* DATA TO USE *
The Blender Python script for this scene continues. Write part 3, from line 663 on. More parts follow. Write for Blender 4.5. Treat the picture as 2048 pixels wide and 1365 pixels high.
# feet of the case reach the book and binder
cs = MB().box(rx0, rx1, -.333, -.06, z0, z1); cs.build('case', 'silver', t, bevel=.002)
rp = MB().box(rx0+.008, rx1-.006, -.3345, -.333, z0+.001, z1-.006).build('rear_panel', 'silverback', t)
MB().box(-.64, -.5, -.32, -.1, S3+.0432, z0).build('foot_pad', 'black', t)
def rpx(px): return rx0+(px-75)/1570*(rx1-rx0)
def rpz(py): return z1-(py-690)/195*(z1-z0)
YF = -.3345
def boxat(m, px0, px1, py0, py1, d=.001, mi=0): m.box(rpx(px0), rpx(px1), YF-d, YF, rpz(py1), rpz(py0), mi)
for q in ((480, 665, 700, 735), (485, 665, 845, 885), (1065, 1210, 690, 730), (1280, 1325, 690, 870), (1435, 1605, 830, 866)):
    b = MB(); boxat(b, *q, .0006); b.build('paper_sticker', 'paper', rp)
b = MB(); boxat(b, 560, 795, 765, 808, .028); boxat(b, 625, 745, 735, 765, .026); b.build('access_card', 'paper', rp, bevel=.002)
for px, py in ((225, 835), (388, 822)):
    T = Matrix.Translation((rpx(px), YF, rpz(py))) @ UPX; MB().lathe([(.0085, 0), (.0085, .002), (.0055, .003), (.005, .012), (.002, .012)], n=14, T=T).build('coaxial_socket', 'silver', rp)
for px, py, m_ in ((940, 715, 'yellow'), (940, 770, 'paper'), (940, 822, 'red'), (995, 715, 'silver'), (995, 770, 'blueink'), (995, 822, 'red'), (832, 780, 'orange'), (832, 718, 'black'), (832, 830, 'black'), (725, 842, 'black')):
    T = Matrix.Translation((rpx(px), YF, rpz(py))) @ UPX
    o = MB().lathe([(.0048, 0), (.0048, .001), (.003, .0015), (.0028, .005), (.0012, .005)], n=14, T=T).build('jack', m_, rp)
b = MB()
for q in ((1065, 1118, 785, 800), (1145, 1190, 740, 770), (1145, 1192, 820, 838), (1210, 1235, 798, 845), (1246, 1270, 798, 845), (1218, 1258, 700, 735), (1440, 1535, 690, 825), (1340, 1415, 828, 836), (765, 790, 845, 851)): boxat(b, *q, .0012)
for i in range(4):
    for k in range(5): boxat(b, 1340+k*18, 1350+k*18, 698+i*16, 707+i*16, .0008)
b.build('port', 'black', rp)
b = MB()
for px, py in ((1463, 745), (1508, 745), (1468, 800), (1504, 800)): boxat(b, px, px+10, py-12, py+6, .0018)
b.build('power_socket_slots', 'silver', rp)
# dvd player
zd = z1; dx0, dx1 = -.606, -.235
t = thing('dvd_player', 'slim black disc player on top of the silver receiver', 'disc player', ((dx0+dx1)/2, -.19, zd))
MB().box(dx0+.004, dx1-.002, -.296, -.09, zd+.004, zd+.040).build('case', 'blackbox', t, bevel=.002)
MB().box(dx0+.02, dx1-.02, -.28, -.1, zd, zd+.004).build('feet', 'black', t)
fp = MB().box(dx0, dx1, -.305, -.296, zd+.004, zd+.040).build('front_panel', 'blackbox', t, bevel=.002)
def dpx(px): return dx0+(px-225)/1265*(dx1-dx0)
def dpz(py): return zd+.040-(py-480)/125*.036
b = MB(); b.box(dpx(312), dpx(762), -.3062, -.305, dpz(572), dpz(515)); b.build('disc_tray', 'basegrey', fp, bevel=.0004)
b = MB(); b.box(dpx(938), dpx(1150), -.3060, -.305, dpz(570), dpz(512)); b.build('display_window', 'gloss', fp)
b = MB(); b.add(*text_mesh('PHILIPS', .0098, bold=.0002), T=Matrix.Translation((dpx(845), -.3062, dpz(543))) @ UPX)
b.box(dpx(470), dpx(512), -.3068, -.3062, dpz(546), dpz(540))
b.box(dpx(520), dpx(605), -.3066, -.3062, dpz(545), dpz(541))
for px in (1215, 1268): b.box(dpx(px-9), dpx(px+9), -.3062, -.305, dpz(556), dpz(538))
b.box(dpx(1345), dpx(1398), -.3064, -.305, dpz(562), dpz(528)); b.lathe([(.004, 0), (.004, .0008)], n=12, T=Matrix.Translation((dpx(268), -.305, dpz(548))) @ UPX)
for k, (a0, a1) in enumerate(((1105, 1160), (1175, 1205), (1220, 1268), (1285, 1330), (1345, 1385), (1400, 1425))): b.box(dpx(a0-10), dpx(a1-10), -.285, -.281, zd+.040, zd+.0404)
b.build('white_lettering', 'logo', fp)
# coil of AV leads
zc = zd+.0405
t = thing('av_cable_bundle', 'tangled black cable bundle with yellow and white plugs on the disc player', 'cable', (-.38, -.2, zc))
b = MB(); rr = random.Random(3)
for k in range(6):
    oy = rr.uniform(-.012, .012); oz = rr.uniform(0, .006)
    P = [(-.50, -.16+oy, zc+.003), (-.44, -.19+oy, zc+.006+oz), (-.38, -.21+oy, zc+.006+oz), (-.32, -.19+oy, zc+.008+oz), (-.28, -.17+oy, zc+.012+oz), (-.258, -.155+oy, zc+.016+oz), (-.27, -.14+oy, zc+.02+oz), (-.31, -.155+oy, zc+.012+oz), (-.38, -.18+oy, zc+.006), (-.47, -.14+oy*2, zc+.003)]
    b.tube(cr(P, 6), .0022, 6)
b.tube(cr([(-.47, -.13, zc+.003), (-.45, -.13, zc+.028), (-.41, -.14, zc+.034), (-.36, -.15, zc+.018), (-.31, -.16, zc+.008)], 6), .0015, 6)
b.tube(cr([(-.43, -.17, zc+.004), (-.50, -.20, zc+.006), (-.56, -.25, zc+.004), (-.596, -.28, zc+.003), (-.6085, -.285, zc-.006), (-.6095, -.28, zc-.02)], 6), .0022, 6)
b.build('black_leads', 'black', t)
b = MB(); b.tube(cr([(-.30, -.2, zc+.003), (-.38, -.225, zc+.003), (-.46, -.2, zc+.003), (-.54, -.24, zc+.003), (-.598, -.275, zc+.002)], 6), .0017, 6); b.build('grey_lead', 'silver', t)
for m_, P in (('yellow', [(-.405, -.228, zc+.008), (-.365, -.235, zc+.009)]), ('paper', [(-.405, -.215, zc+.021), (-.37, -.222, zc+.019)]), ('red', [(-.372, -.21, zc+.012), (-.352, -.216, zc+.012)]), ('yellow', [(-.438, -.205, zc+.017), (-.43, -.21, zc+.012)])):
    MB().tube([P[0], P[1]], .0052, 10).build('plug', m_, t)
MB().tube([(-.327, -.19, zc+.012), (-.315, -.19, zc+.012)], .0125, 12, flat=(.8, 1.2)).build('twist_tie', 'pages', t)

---

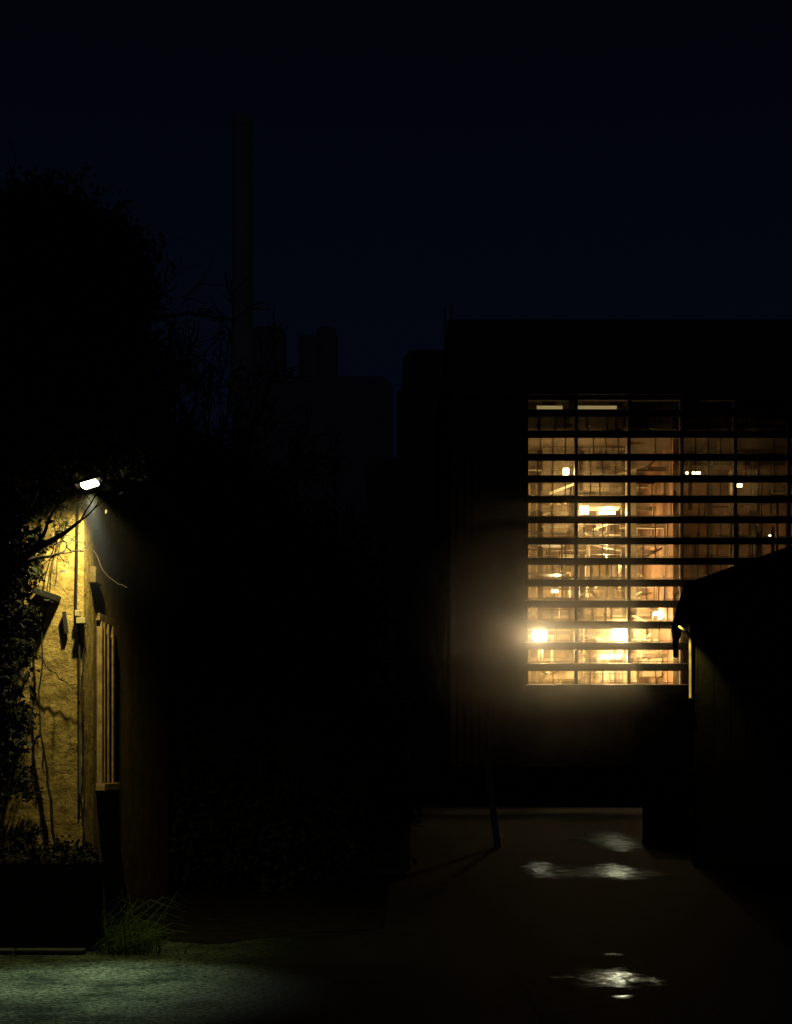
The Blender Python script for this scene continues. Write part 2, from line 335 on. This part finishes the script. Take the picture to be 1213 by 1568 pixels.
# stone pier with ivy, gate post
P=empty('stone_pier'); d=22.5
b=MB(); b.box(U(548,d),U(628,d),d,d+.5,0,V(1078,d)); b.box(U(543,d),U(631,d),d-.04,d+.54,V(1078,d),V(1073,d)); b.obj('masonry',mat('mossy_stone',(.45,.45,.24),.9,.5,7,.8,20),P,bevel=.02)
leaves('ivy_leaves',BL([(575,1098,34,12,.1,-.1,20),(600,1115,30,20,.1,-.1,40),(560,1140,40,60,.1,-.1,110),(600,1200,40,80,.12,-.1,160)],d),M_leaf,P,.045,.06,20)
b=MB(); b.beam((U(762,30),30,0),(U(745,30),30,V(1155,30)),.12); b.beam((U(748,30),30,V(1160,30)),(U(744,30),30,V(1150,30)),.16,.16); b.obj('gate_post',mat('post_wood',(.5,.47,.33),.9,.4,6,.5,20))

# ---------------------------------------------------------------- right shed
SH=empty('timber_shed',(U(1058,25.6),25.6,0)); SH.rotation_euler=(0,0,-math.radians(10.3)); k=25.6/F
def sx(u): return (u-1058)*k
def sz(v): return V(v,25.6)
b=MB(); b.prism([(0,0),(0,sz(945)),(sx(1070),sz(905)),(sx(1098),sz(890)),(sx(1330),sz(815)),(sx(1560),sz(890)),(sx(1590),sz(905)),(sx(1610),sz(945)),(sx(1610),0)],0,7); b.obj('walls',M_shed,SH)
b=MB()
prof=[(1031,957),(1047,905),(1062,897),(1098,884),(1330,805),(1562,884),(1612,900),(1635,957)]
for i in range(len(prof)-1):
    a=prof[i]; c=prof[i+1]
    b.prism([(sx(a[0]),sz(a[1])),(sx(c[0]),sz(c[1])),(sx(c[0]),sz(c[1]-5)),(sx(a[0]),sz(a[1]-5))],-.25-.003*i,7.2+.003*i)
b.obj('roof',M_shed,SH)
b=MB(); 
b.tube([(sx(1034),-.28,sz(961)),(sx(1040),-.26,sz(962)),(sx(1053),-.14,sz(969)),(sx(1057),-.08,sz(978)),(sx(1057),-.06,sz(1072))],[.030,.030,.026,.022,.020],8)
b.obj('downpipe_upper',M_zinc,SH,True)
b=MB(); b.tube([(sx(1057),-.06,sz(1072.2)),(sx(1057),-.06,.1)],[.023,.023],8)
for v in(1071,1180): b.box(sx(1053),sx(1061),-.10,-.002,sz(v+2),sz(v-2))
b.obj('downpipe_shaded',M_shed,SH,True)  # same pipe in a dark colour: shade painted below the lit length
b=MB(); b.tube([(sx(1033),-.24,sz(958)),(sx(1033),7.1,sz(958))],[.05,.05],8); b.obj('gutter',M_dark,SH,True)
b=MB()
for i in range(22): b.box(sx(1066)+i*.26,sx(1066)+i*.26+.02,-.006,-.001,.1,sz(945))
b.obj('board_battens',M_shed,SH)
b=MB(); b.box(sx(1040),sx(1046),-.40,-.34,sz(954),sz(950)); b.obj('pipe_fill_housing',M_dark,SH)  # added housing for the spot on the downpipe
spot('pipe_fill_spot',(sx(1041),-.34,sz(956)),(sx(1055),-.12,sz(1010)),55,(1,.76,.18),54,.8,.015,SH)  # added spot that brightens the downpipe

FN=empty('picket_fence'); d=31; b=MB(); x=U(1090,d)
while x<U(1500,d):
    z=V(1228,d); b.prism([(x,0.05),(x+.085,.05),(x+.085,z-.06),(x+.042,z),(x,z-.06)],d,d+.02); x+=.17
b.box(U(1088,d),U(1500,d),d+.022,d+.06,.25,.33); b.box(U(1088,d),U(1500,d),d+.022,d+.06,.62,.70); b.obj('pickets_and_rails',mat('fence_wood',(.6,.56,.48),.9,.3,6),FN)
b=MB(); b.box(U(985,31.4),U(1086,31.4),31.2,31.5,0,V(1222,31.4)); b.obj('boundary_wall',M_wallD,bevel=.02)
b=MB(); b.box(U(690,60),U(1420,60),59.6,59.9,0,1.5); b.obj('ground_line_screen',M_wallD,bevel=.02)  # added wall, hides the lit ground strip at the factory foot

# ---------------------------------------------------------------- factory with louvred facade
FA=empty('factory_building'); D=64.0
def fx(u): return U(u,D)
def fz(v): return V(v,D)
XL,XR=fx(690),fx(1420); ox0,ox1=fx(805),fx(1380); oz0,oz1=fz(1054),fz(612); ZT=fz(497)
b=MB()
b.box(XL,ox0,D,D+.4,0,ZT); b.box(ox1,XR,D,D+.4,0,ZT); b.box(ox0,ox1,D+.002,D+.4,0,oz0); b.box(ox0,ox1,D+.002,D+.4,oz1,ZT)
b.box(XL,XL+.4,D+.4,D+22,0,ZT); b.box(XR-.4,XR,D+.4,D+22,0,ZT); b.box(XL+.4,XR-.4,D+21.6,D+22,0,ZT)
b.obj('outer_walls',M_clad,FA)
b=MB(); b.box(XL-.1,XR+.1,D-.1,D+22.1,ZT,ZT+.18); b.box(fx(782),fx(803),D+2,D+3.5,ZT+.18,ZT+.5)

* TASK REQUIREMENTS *
Using the listing above, show each line holding the string "Python".

* WRITTEN REPLY *
The Blender Python script for this scene continues. Write part 3, from line 663 on. More parts follow. Write for Blender 4.5. Treat the picture as 2048 pixels wide and 1365 pixels high.
The Blender Python script for this scene continues. Write part 2, from line 335 on. This part finishes the script. Take the picture to be 1213 by 1568 pixels.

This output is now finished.